L’indexation interviendra à compter de l’agrément des investissements, donc bien en amont de l’exploitation de l’œuvre : elle garantira à l’auteur, là encore, une rémunération plus précoce.
Les taux d’indexation prévus par l’accord améliorent significativement la rémunération de l’écriture telle que constatée à ce jour par le CNC. En effet, si l’on se réfère à nouveau à l’ensemble des premiers longs métrages agrées en 2023, la moitié de ces films ne prévoyaient pas d’indexation et pour la moitié des films qui en prévoyaient une, le taux d’indexation de 2,5, prévu dans l’accord pour la majorité des cas aboutira à une amélioration substantielle.
En outre, l’accord systématise cette indexation, qui sera négociée de gré à gré, pour les films qui ont un budget supérieur à 6 M€ : là encore, il s’agit d’une véritable avancée par rapport aux pratiques constatées, qui garantira l’adaptation de la rémunération à l’économie du film.
Enfin, l’accord apporte également des précisions essentielles sur les modalités de calcul de cette indexation puisque le producteur communiquera aux auteurs qui en bénéficient le plan de financement remis à l’agrément des investissements complété du détail des financements externes, et qu’une chronologie claire où les frais généraux devront être couverts avant le salaire producteur est également prévue.
III. Le contenu de l’accord rend par ailleurs possible la mise en place effective d’un observatoire de l’évolution de la rémunération des auteurs.
En effet, grâce à la définition d’échéances de paiement, il sera désormais praticable pour les organisations professionnelles ou pour le CNC de mener des études destinées à suivre finement l’évolution de la rémunération des auteurs.
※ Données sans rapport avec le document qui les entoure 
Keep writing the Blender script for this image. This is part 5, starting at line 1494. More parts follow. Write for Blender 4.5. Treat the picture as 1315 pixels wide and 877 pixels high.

Ce point est important car il existe des différences significatives de rémunération entre hommes et femmes qu’il sera nécessaire d’objectiver afin d’envisager collectivement les leviers pour les résorber.
« L’écriture est le cœur de notre création et de son renouvellement : il est donc dans l’intérêt général de la filière que le rôle des auteurs soit pleinement reconnu et que leur rémunération reflète ce rôle. C’est pourquoi cet accord constitue une grande victoire collective du cinéma français, le témoignage d’une cohésion particulièrement nécessaire pour affronter les nombreux défis qui nous attendent » déclare Gaëtan Bruel.